===== Recorded information =====

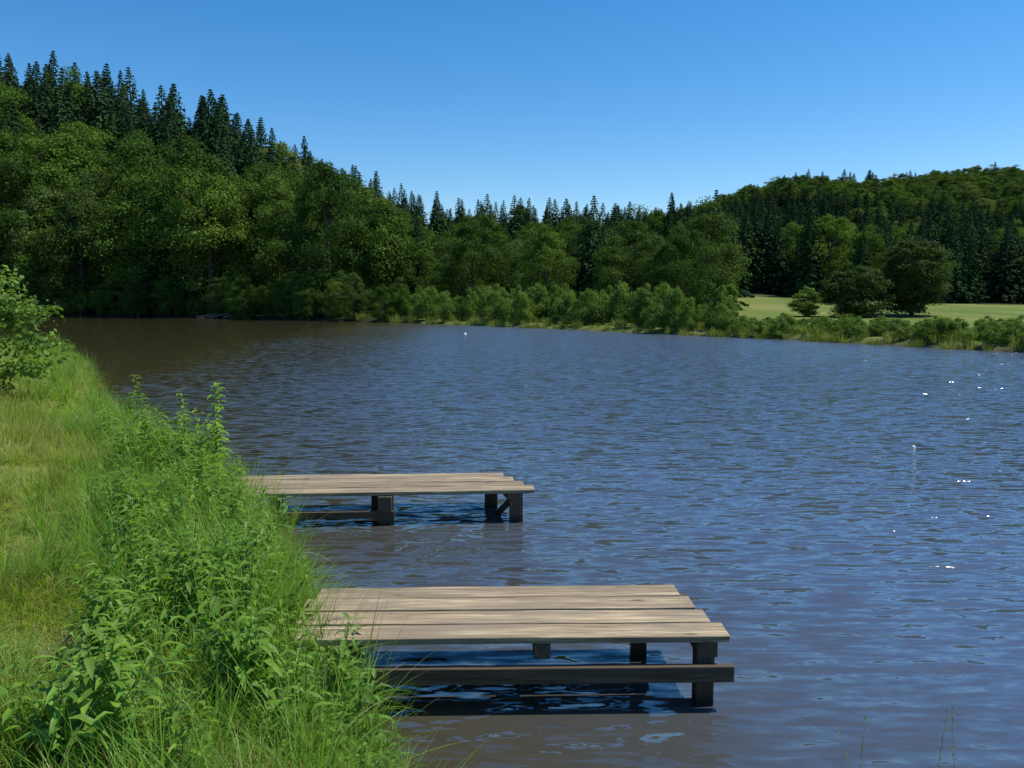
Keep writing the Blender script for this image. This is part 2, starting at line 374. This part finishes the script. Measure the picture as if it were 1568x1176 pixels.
def tree(name, x,y,h,wd,ob):
    ob.name=name; link(ob); z=float(height(np.array([x]),np.array([y]))[0]); ob.location=(x,y,z-.1); ob.scale=(wd,wd,h); ob.rotation_euler=(0,0,random.uniform(0,6)); return ob
tree('oak_tree',36.6,75,7.4,11.0,deciduous('oak',nclump=170,per=360,leaf=.017,rad=.27,cz=.50,rz=.42,mat=M_oak,bare=.06,crmin=.05,crmax=.085,pinch=.1))
tree('ash_tree',31.2,74,5.3,9,deciduous('ash',nclump=90,per=350,leaf=.022,rad=.25,cz=.45,rz=.42,mat=M_oak,bare=.02))
tree('willow_bush',27.2,76,3.0,5.2,deciduous('wb',nclump=50,per=300,leaf=.03,rad=.26,cz=.45,rz=.42,mat=M_shr,bare=.03))
tree('young_birch_tree',16.8,64,3.6,3.6,deciduous('yb',nclump=40,per=250,leaf=.03,rad=.22,cz=.5,rz=.44,mat=M_shr,bare=.06))
tree('young_spruce_tree',9.4,66,3.4,5.5,spruce('ys',30,.2))

# ------------------------------------------------------------ reeds / shoreline grass far side
def tuft(name,n,r,h0,h1,w,lean,mat,seg=4,extra=None,dry=0.0):
    b=MB(); rr=r*np.sqrt(rng.uniform(0,1,n)); aa=rng.uniform(0,6.283,n)
    base=np.stack([rr*np.cos(aa),rr*np.sin(aa),np.full(n,-.02)],1)
    az=aa+rng.normal(0,.9,n); ln=np.abs(rng.normal(0,lean,n))+.04
    L=rng.uniform(h0,h1,n); nd=int(n*dry)
    if nd: b.blades(base[:nd],az[:nd],ln[:nd]*1.5,L[:nd],w*rng.uniform(.6,1.1,nd),1,rng.uniform(0,1,nd),seg)
    b.blades(base[nd:],az[nd:],ln[nd:],L[nd:],w*rng.uniform(.6,1.2,n-nd),0,rng.uniform(0,1,n-nd),seg)
    return b.build(name,[mat,M_dry])
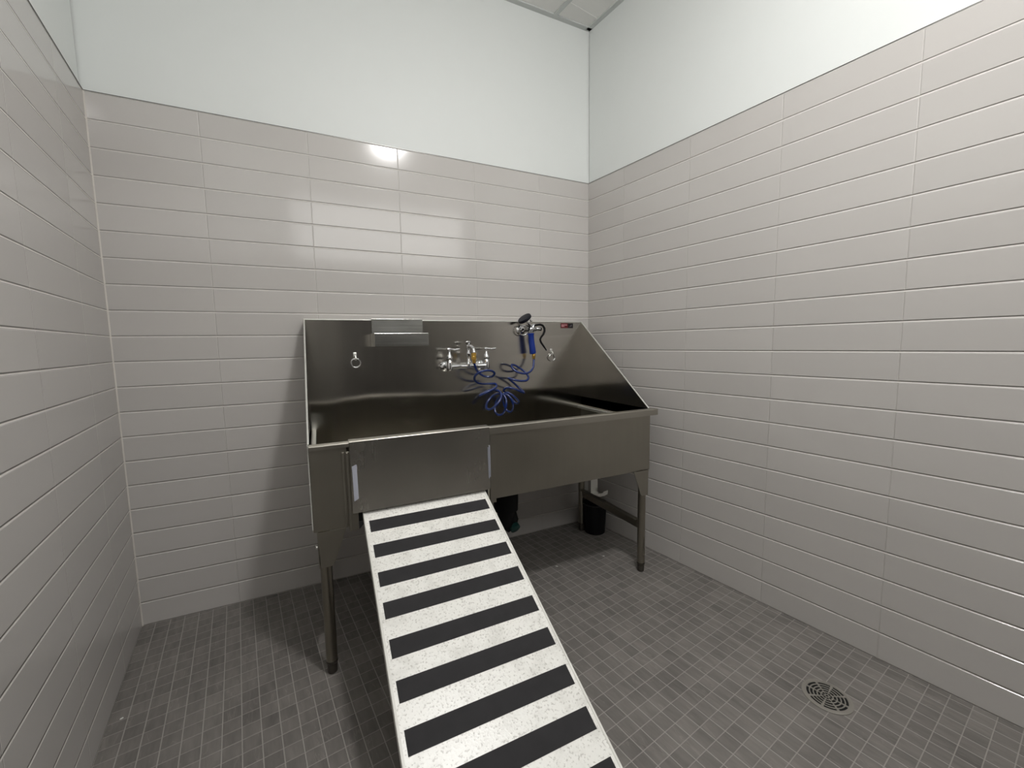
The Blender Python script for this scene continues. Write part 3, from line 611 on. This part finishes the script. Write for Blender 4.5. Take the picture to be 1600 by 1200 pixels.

=====

> Request:
Except for the pictures, copy every line of the records above exactly.

> Solution:
Keep writing the Blender script for this image. This is part 2, starting at line 374. This part finishes the script. Measure the picture as if it were 1568x1176 pixels.
def tree(name, x,y,h,wd,ob):
    ob.name=name; link(ob); z=float(height(np.array([x]),np.array([y]))[0]); ob.location=(x,y,z-.1); ob.scale=(wd,wd,h); ob.rotation_euler=(0,0,random.uniform(0,6)); return ob
tree('oak_tree',36.6,75,7.4,11.0,deciduous('oak',nclump=170,per=360,leaf=.017,rad=.27,cz=.50,rz=.42,mat=M_oak,bare=.06,crmin=.05,crmax=.085,pinch=.1))
tree('ash_tree',31.2,74,5.3,9,deciduous('ash',nclump=90,per=350,leaf=.022,rad=.25,cz=.45,rz=.42,mat=M_oak,bare=.02))
tree('willow_bush',27.2,76,3.0,5.2,deciduous('wb',nclump=50,per=300,leaf=.03,rad=.26,cz=.45,rz=.42,mat=M_shr,bare=.03))
tree('young_birch_tree',16.8,64,3.6,3.6,deciduous('yb',nclump=40,per=250,leaf=.03,rad=.22,cz=.5,rz=.44,mat=M_shr,bare=.06))
tree('young_spruce_tree',9.4,66,3.4,5.5,spruce('ys',30,.2))

# ------------------------------------------------------------ reeds / shoreline grass far side
def tuft(name,n,r,h0,h1,w,lean,mat,seg=4,extra=None,dry=0.0):
    b=MB(); rr=r*np.sqrt(rng.uniform(0,1,n)); aa=rng.uniform(0,6.283,n)
    base=np.stack([rr*np.cos(aa),rr*np.sin(aa),np.full(n,-.02)],1)
    az=aa+rng.normal(0,.9,n); ln=np.abs(rng.normal(0,lean,n))+.04
    L=rng.uniform(h0,h1,n); nd=int(n*dry)
    if nd: b.blades(base[:nd],az[:nd],ln[:nd]*1.5,L[:nd],w*rng.uniform(.6,1.1,nd),1,rng.uniform(0,1,nd),seg)
    b.blades(base[nd:],az[nd:],ln[nd:],L[nd:],w*rng.uniform(.6,1.2,n-nd),0,rng.uniform(0,1,n-nd),seg)
    return b.build(name,[mat,M_dry])
The Blender Python script for this scene continues. Write part 3, from line 611 on. This part finishes the script. Write for Blender 4.5. Take the picture to be 1600 by 1200 pixels.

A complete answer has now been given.